▶ _Data lines_:

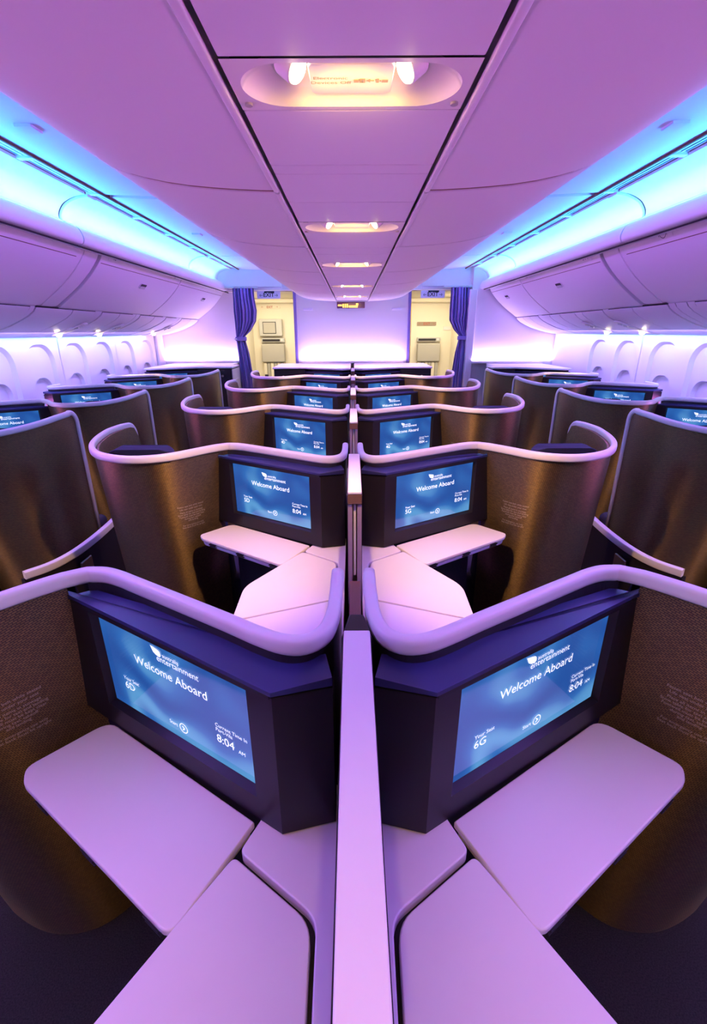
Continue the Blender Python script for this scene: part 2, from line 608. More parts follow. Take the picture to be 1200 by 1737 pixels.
def psu_frame(s, x, y):
    for (x0, z0), (x1, z1) in zip(PSU[:-1], PSU[1:]):
        if x0 <= x <= x1:
            z = z0 + (z1 - z0) * (x - x0) / (x1 - x0)
            d = Vector((x1 - x0, z1 - z0)).normalized()
            break
    across = Vector((d.x * s, 0, d.y))
    n = Vector((d.y * s, 0, -d.x))
    along = n.cross(across)
    return Matrix(((across.x, along.x, n.x, s * x), (across.y, along.y, n.y, y), (across.z, along.z, n.z, z), (0, 0, 0, 1))), n


def spot(name, loc, target, watts, parent=None, angle=70, blend=0.7, col=(1.0, 0.58, 0.22), size=0.02):
    L = bpy.data.lights.new(name, 'SPOT')
    L.energy = watts
    L.color = col
    L.spot_size = math.radians(angle)
    L.spot_blend = blend
    L.shadow_soft_size = size
    o = bpy.data.objects.new(name, L)
    COL.objects.link(o)
    o.location = loc
    o.rotation_euler = (Vector(target) - Vector(loc)).to_track_quat('-Z', 'Y').to_euler()
    return o


def reading_unit(s, y, lab, lit=True):
    fr, n = psu_frame(s, 2.50, y)
    u = raw('reading_light', *xf(prism(stadium(-0.04, 0, .34, .10, 8), -.004, .006), fr), M['bin'], bevel=0.003)
    tag(u, lab, 'reading light', 'reading lights under the side bins')
    raw('inset', *xf(prism(stadium(-0.05, 0, .28, .07, 8), 0.0, .0075), fr), M['pod'], u)
    for k in (0, 1):
        raw('air_nozzle', *xf(prism(disc(-.15 + k * .055, 0, .02), .0, .016), fr), M['silver'], u, bevel=0.003)
    v, f = ico(0.026)
    raw('lens', [fr @ (Vector(p) + Vector((0.07, 0, .008))) for p in v], f, M['lens'] if lit else M['pod'], u, smooth=True)
    c = fr @ Vector((0.07, 0, .07))
    if lit:
        spot('reading_lamp', c, (s * 1.95, y + 0.85, 0.45), 60, angle=56, blend=1.0)


def ico(r, sub=2):
    bm = bmesh.new()
    bmesh.ops.create_icosphere(bm, subdivisions=sub, radius=r)
    bm.verts.ensure_lookup_table()
    v = [tuple(x.co) for x in bm.verts]
    f = [tuple(x.index for x in q.verts) for q in bm.faces]
    bm.free()
    return v, f


reading_unit(-1, 4.40, 'lit reading light nearest in the left service row')
reading_unit(-1, 5.10, 'lit reading light second in the left service row')
reading_unit(-1, 6.50, 'lit reading light farthest in the left service row, beside the bulkhead')
reading_unit(1, 4.46, 'lit reading light nearest in the right service row')
reading_unit(1, 5.08, 'lit reading light second in the right service row')

for s in (-1, 1):
    for y, w in ((.10, 'beside the camera'), (1.15, 'just ahead of the camera, outside the picture'), (2.2, 'second ahead, outside the picture'), (3.28, 'third ahead, near the picture edge')):
        reading_unit(s, y, 'lit reading light in the %s service row %s' % ('left' if s < 0 else 'right', w))

# ------------------------------------------------------------------ side walls with shaded windows
WX = 2.78
wn = 0
for s in (-1, 1):
    side = 'left' if s < 0 else 'right'
    yend = 7.3 if s < 0 else 6.9
    w = struct(raw('wall_' + side, *box(min(s * 2.86, s * 2.90), max(s * 2.86, s * 2.90), Y_BACK, 9.6, 0, 2.45), M['wall']))
    if s < 0:
        joints = [-2.4, 1.3, 2.45, 3.60, 4.72, 5.86, 7.03]
        wins = {2: (2.73, 3.30), 3: (3.86, 4.42), 4: (4.98, 5.55), 5: (6.13, 6.74)}
    else:
        joints = [-2.4, 1.3, 2.45, 3.60, 4.80, 5.90, 6.89]
        wins = {2: (2.73, 3.30), 3: (3.88, 4.44), 4: (5.06, 5.62)}
    for i, (a, b) in enumerate(zip(joints[:-1], joints[1:])):
        ys = wins.get(i, ())
        outer = [(a + .003, 0.02), (b - .003, 0.02), (b - .003, 1.56), (a + .003, 1.56)]
        holes = [rounded2(y - .205, y + .205, 0.80, 1.487, .17, 8) for y in ys]
        p2, tr = holed_plate(outer, holes)
        v = [(s * WX, p[0], p[1]) for p in p2]
        raw('wall_panel', v, tr, M['wall'], w)
        for y in ys:
            wn += 1
            ho = rounded2(y - .205, y + .205, 0.80, 1.487, .17, 8)
            hi = rounded2(y - .180, y + .180, 0.82, 1.465, .15, 8)
            n = len(ho)
            # lower opening where the shade stops, arch topped
            lo_o = rounded2(y - .135, y + .135, 0.86, 1.20, .115, 8)
            lo_i = rounded2(y - .125, y + .125, 0.87, 1.19, .107, 8)
            v = [(s * WX, p[0], p[1]) for p in ho] + [(s * (WX + .030), p[0], p[1]) for p in hi]
            f = [(k, (k + 1) % n, n + (k + 1) % n, n + k) for k in range(n)]
            win = struct(raw('window_%d' % wn, v, f, M['wall'], smooth=True))
            p3, t3 = holed_plate(hi, [lo_o])
            raw('shade', [(s * (WX + .030), p[0], p[1]) for p in p3], t3, M['wall'], win)
            m = len(lo_o)
            v = [(s * (WX + .030), p[0], p[1]) for p in lo_o] + [(s * (WX + .065), p[0], p[1]) for p in lo_i]
            f = [(k, (k + 1) % m, m + (k + 1) % m, m + k) for k in range(m)] + [tuple(range(m, 2 * m))]
            raw('pane', v, f, M['wall'], win)
    if s < 0:
        raw('corner_post', *extrude_y([(s * 2.80, 0), (s * 2.745, 0), (s * 2.745, 1.55), (s * 2.80, 1.55)], 7.05, 7.28), M['wall'], w, bevel=0.01)

# ------------------------------------------------------------------ front bulkheads, header, vestibule
bc = struct(raw('wall_front_centre', *prism([(-.80, 7.12), (.80, 7.12), (.80, 7.18), (-.80, 7.18)], 0, 2.44), M['bulk']))
for s in (-1, 1):
    raw('edge_trim', *box(min(s * .775, s * .815), max(s * .775, s * .815), 7.10, 7.20, 0, 2.2), M['curtain'], bc, bevel=0.006)
    raw('label_plate', *box(min(s * .55, s * .68), max(s * .55, s * .68), 7.112, 7.121, 1.86, 1.89), M['sign'], bc, bevel=0.002)
raw('light_ledge', *box(-.72, .72, 7.0, 7.11, 1.165, 1.19), M['white'], bc, bevel=0.003)
for s, yb, nm in ((-1, 7.30, 'left'), (1, 6.90, 'right')):
    x0, x1 = sorted((s * 1.60, s * 2.86))
    wb = struct(raw('wall_front_' + nm, *box(x0, x1, yb, yb + .06, 0, 2.40), M['bulk']))
    a, b = sorted((s * 1.66, s * 2.70))
    raw('light_ledge', *box(a, b, yb - .09, yb, 1.165, 1.19), M['white'], wb, bevel=0.003)
    a, b = sorted((s * 1.56, s * 1.66))
    raw('edge_trim', *box(a, b, yb - .05, yb + .10, 0, 2.10), M['bulk'], wb, bevel=0.012)
hd = struct(raw('wall_front_header', *join(box(-1.85, 1.85, 7.05, 7.12, 2.11, 2.44)), M['bulk']))
for s in (-1, 1):
    raw('header_slot', *box(min(s * .95, s * 1.35), max(s * .95, s * 1.35), 7.04, 7.055, 2.135, 2.155), M['sign'], hd, bevel=0.003)
    # curved end wall of the cove, washed blue by the cove lamps
    pts = spline([(s * .95, 2.16, 7.04), (s * 1.4, 2.16, 6.98), (s * 1.78, 2.16, 6.90)], 5)
    v = [tuple((p.x, p.z, 2.15)) for p in pts] + [tuple((p.x, p.z + .02, 2.375)) for p in pts]
    n = len(pts)
    raw('cove_end_panel', v, [(i, i + 1, n + i + 1, n + i) for i in range(n - 1)], M['cove'], hd, smooth=True)
# vestibule shell
struct(raw('wall_vestibule_front', *box(-2.9, 0.96, 8.78, 8.85, 0, 2.4), M['cream']))
struct(raw('wall_vestibule_front_right', *box(1.02, 2.9, 8.78, 8.85, 0, 2.4), M['cream']))
struct(raw('wall_galley', *box(0.6, 1.6, 9.5, 9.56, 0, 2.4), M['yellow']))
struct(raw('ceiling_vestibule', *box(-2.9, 2.9, 7.19, 9.6, 2.105, 2.16), M['cream']))
for s in (-1, 1):
    vb = struct(raw('trim_%d' % (7 if s < 0 else 8), *box(min(s * .7, s * 1.9), max(s * .7, s * 1.9), 8.60, 8.78, 2.035, 2.105), M['cream'], bevel=0.02))
    vp = struct(raw('trim_%d' % (9 if s < 0 else 10), *box(min(s * 1.72, s * 1.80), max(s * 1.72, s * 1.80), 7.6, 8.78, 0, 2.1), M['cream'], bevel=0.02))
area('galley_lamp', (1.0, 9.2, 2.08), (0, 0, -1), 0.3, 0.3, (1.0, 0.8, 0.25), 6)

EXIT = '\u2190 EXIT \u2192'


def plate_text(name, x0, x1, z0, z1, y, txt, size, pm, tm, lab, cat, grp=None, r=0.01):
    pl = raw(name, *[q for q in [prism(rounded2(x0, x1, z0, z1, r, 4), 0, .012)]][0], pm)
    me = pl.data
    for vv in me.vertices:
        x, z, d = vv.co
        vv.co = (x, y - d, z)
    bm = bmesh.new()
    bm.from_mesh(me)
    bmesh.ops.recalc_face_normals(bm, faces=bm.faces)
    bm.to_mesh(me)
    bm.free()
    tag(pl, lab, cat, grp)
    v, f = text_mesh([(txt, (x0 + x1) / 2, (z0 + z1) / 2 - size * .35, size, 'CENTER')], bold=.02)
    raw('lettering', [(p[0], y - .0135, p[1]) for p in v], f, tm, pl, fix=False)
    return pl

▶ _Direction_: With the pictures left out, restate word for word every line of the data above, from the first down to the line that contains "return Matrix(((across.x, along.x, n.x, s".

▶ _Task solution_:
Continue the Blender Python script for this scene: part 2, from line 608. More parts follow. Take the picture to be 1200 by 1737 pixels.
def psu_frame(s, x, y):
    for (x0, z0), (x1, z1) in zip(PSU[:-1], PSU[1:]):
        if x0 <= x <= x1:
            z = z0 + (z1 - z0) * (x - x0) / (x1 - x0)
            d = Vector((x1 - x0, z1 - z0)).normalized()
            break
    across = Vector((d.x * s, 0, d.y))
    n = Vector((d.y * s, 0, -d.x))
    along = n.cross(across)
    return Matrix(((across.x, along.x, n.x, s * x), (across.y, along.y, n.y, y), (across.z, along.z, n.z, z), (0, 0, 0, 1))), n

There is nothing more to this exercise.